### [Aim]
Line by line, repeat the data below exactly, beginning at the first line and ending at the line with "bg.inputs[1].default_value = 0.95". Omit pictures.

### [Data block]
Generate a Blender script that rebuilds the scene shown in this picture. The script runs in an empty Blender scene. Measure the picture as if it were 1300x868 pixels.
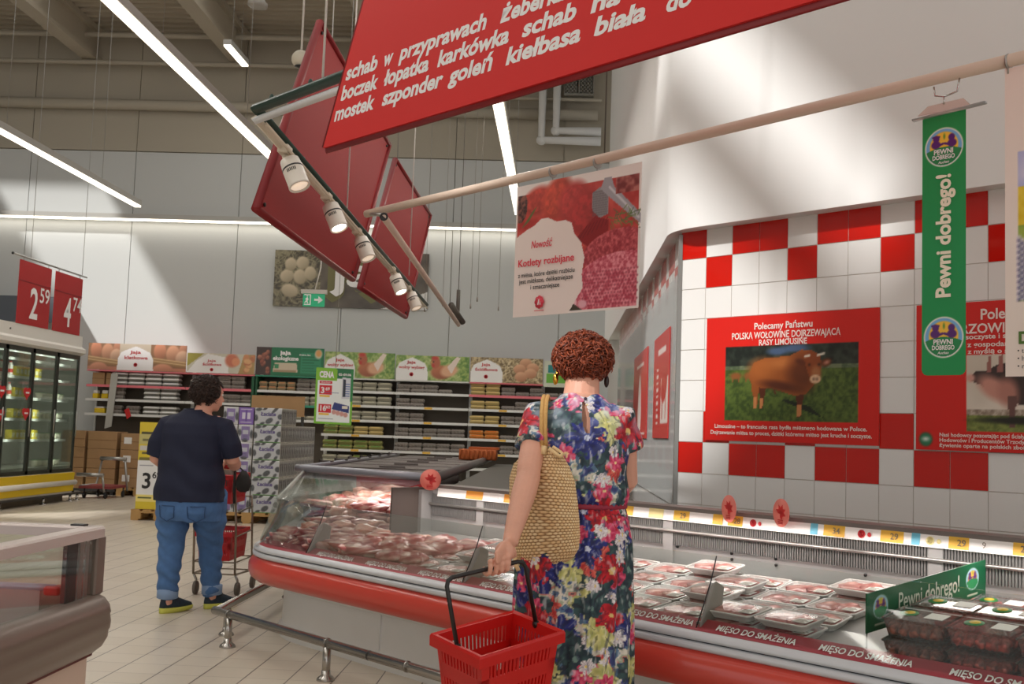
import bpy, math, random
import numpy as np
from mathutils import Vector, Matrix, noise as mnoise

random.seed(7)
rng = np.random.default_rng(11)
SC = bpy.context.scene
COL = SC.collection
Q = math.sqrt(0.5)
PI = math.pi

# ---------------------------------------------------------------- camera
cd = bpy.data.cameras.new('camera')
cam = bpy.data.objects.new('camera', cd)
COL.objects.link(cam)
SC.camera = cam
cd.sensor_width = 36.0
cd.lens = 1400.0 * 36.0 / 1300.0
cd.clip_end = 200
_y, _p, _r = map(math.radians, (2.4, 4.75, 2.0))
_F = Vector((-math.sin(_y) * math.cos(_p), math.cos(_y) * math.cos(_p), math.sin(_p)))
_R0 = Vector((math.cos(_y), math.sin(_y), 0))
_U0 = _R0.cross(_F)
_R = _R0 * math.cos(_r) + _U0 * math.sin(_r)
_U = -_R0 * math.sin(_r) + _U0 * math.cos(_r)
CAMZ = 1.28
cam.matrix_world = Matrix(((_R.x, _U.x, -_F.x, 0), (_R.y, _U.y, -_F.y, 0), (_R.z, _U.z, -_F.z, CAMZ), (0, 0, 0, 1)))
cd.dof.use_dof = True
cd.dof.focus_distance = 4.6
cd.dof.aperture_fstop = 13.0

# ---------------------------------------------------------------- world, sun, roof fill, exposure
SC.view_settings.view_transform = 'Standard'
SC.view_settings.look = 'None'
SC.view_settings.gamma = 1.0
SC.view_settings.use_curve_mapping = False
SC.view_settings.exposure = 0.0
SC.cycles.use_denoising = True
SC.cycles.max_bounces = 8
SC.cycles.transparent_max_bounces = 16
SC.cycles.sample_clamp_indirect = 6.0

wd = bpy.data.worlds.new('world')
SC.world = wd
wd.use_nodes = True
bg = wd.node_tree.nodes['Background']
bg.inputs[0].default_value = (1.0, 0.985, 0.965, 1)
bg.inputs[1].default_value = 0.95

SUN_D = Vector((0.66, 0.80, -1.0)).normalized()
sl = bpy.data.lights.new('sun', 'SUN')
sl.energy = 4.0
sl.angle = math.radians(2.5)
sl.color = (1.0, 0.98, 0.95)
so = bpy.data.objects.new('sun', sl)
COL.objects.link(so)
so.rotation_euler = SUN_D.to_track_quat('-Z', 'Y').to_euler()
so.location = (-6, -6, 14)

def area_light(name, loc, size, energy, col=(1, 1, 1), aim=(0, 0, -1), size_y=None, parent=None, spread=None):
    l = bpy.data.lights.new(name, 'AREA')
    l.energy = energy
    l.color = col
    l.size = size
    if size_y:
        l.shape = 'RECTANGLE'
        l.size_y = size_y
    if spread:
        l.spread = spread
    o = bpy.data.objects.new(name, l)
    COL.objects.link(o)
    o.rotation_euler = Vector(aim).to_track_quat('-Z', 'Y').to_euler()
    o.location = loc
    if parent:
        o.parent = parent
    return o

# added soft fill lamps under the closed roof, out of view
area_light('roof_fill_front', (-3.5, 3.0, 8.5), 11.0, 210, (1.0, 0.985, 0.96), (0.0, 0.0, -1), 9.0)
area_light('roof_fill_rear', (-4.5, 13.5, 8.5), 9.0, 150, (1.0, 0.99, 0.97), (0, 0.0, -1), 8.0)

# ---------------------------------------------------------------- helpers
def srgb(c):
    c = np.asarray(c, float) / 255.0
    return np.where(c <= 0.04045, c / 12.92, ((c + 0.055) / 1.055) ** 2.4)

def C(r, g, b):
    return tuple(float(x) for x in srgb((r, g, b))) + (1.0,)

MATS = {}
def M(name, rgb, rough=0.5, metal=0.0, emit=0.0, bump=0.0, bscale=60.0, spec=0.5, var=0.0, vscale=8.0, coat=0.0):
    if name in MATS:
        return MATS[name]
    m = bpy.data.materials.new(name)
    m.use_nodes = True
    nt = m.node_tree
    b = nt.nodes['Principled BSDF']
    b.inputs['Base Color'].default_value = C(*rgb)
    b.inputs['Roughness'].default_value = rough
    b.inputs['Metallic'].default_value = metal
    b.inputs['Specular IOR Level'].default_value = spec
    b.inputs['Coat Weight'].default_value = coat
    if emit:
        b.inputs['Emission Color'].default_value = C(*rgb)
        b.inputs['Emission Strength'].default_value = emit
    tc = nt.nodes.new('ShaderNodeTexCoord')
    if var:
        n = nt.nodes.new('ShaderNodeTexNoise')
        n.inputs['Scale'].default_value = vscale
        n.inputs['Detail'].default_value = 4
        mx = nt.nodes.new('ShaderNodeMix')
        mx.data_type = 'RGBA'
        lo = tuple(max(0, v * (1 - var)) for v in rgb)
        hi = tuple(min(255, v * (1 + var)) for v in rgb)
        mx.inputs[6].default_value = C(*lo)
        mx.inputs[7].default_value = C(*hi)
        nt.links.new(tc.outputs['Object'], n.inputs['Vector'])
        nt.links.new(n.outputs['Fac'], mx.inputs[0])
        nt.links.new(mx.outputs[2], b.inputs['Base Color'])
    if bump:
        n2 = nt.nodes.new('ShaderNodeTexNoise')
        n2.inputs['Scale'].default_value = bscale
        n2.inputs['Detail'].default_value = 3
        bp = nt.nodes.new('ShaderNodeBump')
        bp.inputs['Strength'].default_value = bump
        bp.inputs['Distance'].default_value = 0.01
        nt.links.new(tc.outputs['Object'], n2.inputs['Vector'])
        nt.links.new(n2.outputs['Fac'], bp.inputs['Height'])
        nt.links.new(bp.outputs['Normal'], b.inputs['Normal'])
    MATS[name] = m
    return m

def MV(name, rough=0.5, emit=0.0, bump=0.0, bscale=200.0, spec=0.5, sss=0.0, coat=0.0, sheen=0.0):
    """material whose base colour is the mesh's own printed colour attribute"""
    if name in MATS:
        return MATS[name]
    m = bpy.data.materials.new(name)
    m.use_nodes = True
    nt = m.node_tree
    b = nt.nodes['Principled BSDF']
    a = nt.nodes.new('ShaderNodeAttribute')
    a.attribute_name = 'Col'
    nt.links.new(a.outputs['Color'], b.inputs['Base Color'])
    b.inputs['Roughness'].default_value = rough
    b.inputs['Specular IOR Level'].default_value = spec
    b.inputs['Coat Weight'].default_value = coat
    if sss:
        b.inputs['Subsurface Weight'].default_value = sss
        b.inputs['Subsurface Radius'].default_value = (0.012, 0.005, 0.003)
        b.inputs['Subsurface Scale'].default_value = 1.0
    if emit:
        nt.links.new(a.outputs['Color'], b.inputs['Emission Color'])
        b.inputs['Emission Strength'].default_value = emit
    if bump:
        tc = nt.nodes.new('ShaderNodeTexCoord')
        n2 = nt.nodes.new('ShaderNodeTexNoise')
        n2.inputs['Scale'].default_value = bscale
        bp = nt.nodes.new('ShaderNodeBump')
        bp.inputs['Strength'].default_value = bump
        bp.inputs['Distance'].default_value = 0.005
        nt.links.new(tc.outputs['Object'], n2.inputs['Vector'])
        nt.links.new(n2.outputs['Fac'], bp.inputs['Height'])
        nt.links.new(bp.outputs['Normal'], b.inputs['Normal'])
    MATS[name] = m
    return m

def MG(name, tint=(245, 250, 248), refl=1.0, rough=0.02, haze=0.0):
    """clear sheet (glass or film): mostly see-through, Fresnel gloss, optional white haze"""
    if name in MATS:
        return MATS[name]
    m = bpy.data.materials.new(name)
    m.use_nodes = True
    nt = m.node_tree
    for n in list(nt.nodes):
        nt.nodes.remove(n)
    out = nt.nodes.new('ShaderNodeOutputMaterial')
    tr = nt.nodes.new('ShaderNodeBsdfTransparent')
    tr.inputs[0].default_value = C(*tint)
    gl = nt.nodes.new('ShaderNodeBsdfGlossy')
    gl.inputs['Roughness'].default_value = rough
    fr = nt.nodes.new('ShaderNodeFresnel')
    fr.inputs['IOR'].default_value = 1.45
    mul = nt.nodes.new('ShaderNodeMath')
    mul.operation = 'MULTIPLY'
    mul.inputs[1].default_value = refl
    nt.links.new(fr.outputs[0], mul.inputs[0])
    mx = nt.nodes.new('ShaderNodeMixShader')
    nt.links.new(mul.outputs[0], mx.inputs[0])
    nt.links.new(tr.outputs[0], mx.inputs[1])
    nt.links.new(gl.outputs[0], mx.inputs[2])
    last = mx
    if haze:
        df = nt.nodes.new('ShaderNodeBsdfDiffuse')
        df.inputs[0].default_value = C(235, 238, 236)
        m2 = nt.nodes.new('ShaderNodeMixShader')
        m2.inputs[0].default_value = haze
        nt.links.new(mx.outputs[0], m2.inputs[1])
        nt.links.new(df.outputs[0], m2.inputs[2])
        last = m2
    nt.links.new(last.outputs[0], out.inputs[0])
    MATS[name] = m
    return m

ORIG = {}          # world position of each thing while its parts are being built

def UV(p):
    return (Q * (p[0] + p[1]), Q * (p[1] - p[0]), p[2])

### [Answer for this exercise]
Generate a Blender script that rebuilds the scene shown in this picture. The script runs in an empty Blender scene. Measure the picture as if it were 1300x868 pixels.
import bpy, math, random
import numpy as np
from mathutils import Vector, Matrix, noise as mnoise

random.seed(7)
rng = np.random.default_rng(11)
SC = bpy.context.scene
COL = SC.collection
Q = math.sqrt(0.5)
PI = math.pi

# ---------------------------------------------------------------- camera
cd = bpy.data.cameras.new('camera')
cam = bpy.data.objects.new('camera', cd)
COL.objects.link(cam)
SC.camera = cam
cd.sensor_width = 36.0
cd.lens = 1400.0 * 36.0 / 1300.0
cd.clip_end = 200
_y, _p, _r = map(math.radians, (2.4, 4.75, 2.0))
_F = Vector((-math.sin(_y) * math.cos(_p), math.cos(_y) * math.cos(_p), math.sin(_p)))
_R0 = Vector((math.cos(_y), math.sin(_y), 0))
_U0 = _R0.cross(_F)
_R = _R0 * math.cos(_r) + _U0 * math.sin(_r)
_U = -_R0 * math.sin(_r) + _U0 * math.cos(_r)
CAMZ = 1.28
cam.matrix_world = Matrix(((_R.x, _U.x, -_F.x, 0), (_R.y, _U.y, -_F.y, 0), (_R.z, _U.z, -_F.z, CAMZ), (0, 0, 0, 1)))
cd.dof.use_dof = True
cd.dof.focus_distance = 4.6
cd.dof.aperture_fstop = 13.0

# ---------------------------------------------------------------- world, sun, roof fill, exposure
SC.view_settings.view_transform = 'Standard'
SC.view_settings.look = 'None'
SC.view_settings.gamma = 1.0
SC.view_settings.use_curve_mapping = False
SC.view_settings.exposure = 0.0
SC.cycles.use_denoising = True
SC.cycles.max_bounces = 8
SC.cycles.transparent_max_bounces = 16
SC.cycles.sample_clamp_indirect = 6.0

wd = bpy.data.worlds.new('world')
SC.world = wd
wd.use_nodes = True
bg = wd.node_tree.nodes['Background']
bg.inputs[0].default_value = (1.0, 0.985, 0.965, 1)
bg.inputs[1].default_value = 0.95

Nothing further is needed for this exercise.